Trump Campaign’s Actual Argument in Appeals Court: We’re Only Trying to Disenfranchise Up to 1.5 Million Voters, Not 6 Million Pennsylvanians

COLIN KALMBACHERNov 23rd, 2020, 6:34 pm

President Donald Trump’s campaign filed a brief in federal appellate court Monday afternoon castigating a lower court and blaming their former attorney for various self-inflicted mishaps, mistakes and missed opportunities.

The filing, fashioned as an opening brief which requests a preliminary injunction or temporary restraining order (TRO), offers a decidedly extreme form of relief for the Republican Party plaintiffs: tossing out some one million votes for Democratic President-elect Joe Biden.

As Law&Crime previously reported, the 45th president’s legal team was given a 4 p.m. EST deadline to submit an expedited appeal based on their desire to file a second amended complaint with the U.S. District Court for the Middle District of Pennsylvania–which previously denied the campaign’s efforts to file by dismissing their case with prejudice in a caustic opinion and order over the weekend.

To hear Trump and his newest attorneys tell it, U.S. District Judge Matthew Brann, a onetime member of the Federalist Society, committed reversible error when he denied the campaign leave to file their amended complaint in that ruling which determined the president’s legal team made “strained legal arguments without merit and speculative accusations, unpled in the operative complaint and unsupported by evidence.”

The appeal makes several excuses for why that original complaint was so bad it resulted in the case being laughed out of federal court.

First on the chopping block is now-former Trump campaign attorney Linda Kerns.

“Following the filing of the [original] complaint, the Trump campaign’s longtime, main counsel, Porter Wright Morris & Arthur LLP, received threats of violence and economic retaliation and withdrew,” the appeal notes. “The campaign’s remaining attorney, Linda Kerns, a sole practitioner, received a threatening telephone call from opposing counsel, Kirkland & Ellis. Rather than oppose the motions to dismiss, she filed the [first amended complaint] which incorrectly omitted numerous allegations and counts.”

A motion to amend the complaint was then filed by attorneys Rudy Giuliani and Marc Scaringi. The proposed “Second Amendment Complaint,” which came after Giuliani’s unforgettable appearance in federal court, didn’t go anywhere.

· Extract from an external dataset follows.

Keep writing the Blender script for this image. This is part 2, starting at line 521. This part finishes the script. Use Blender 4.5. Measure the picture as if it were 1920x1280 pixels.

Plaintiffs believe that these allegations and better pleading cures any deficiencies which the court found in the amended complaint. Plaintiffs are not asking this court to rule on the merits of the motion to amend – to the extent [the Pennsylvania defendants] assert futility, either on its own or based on the decision dismissing the [first amended complaint] (over which Plaintiffs believe there may be no “case or controversy” because they do not intend to prosecute it), it is the district court’s role to resolve these issues in the first instance.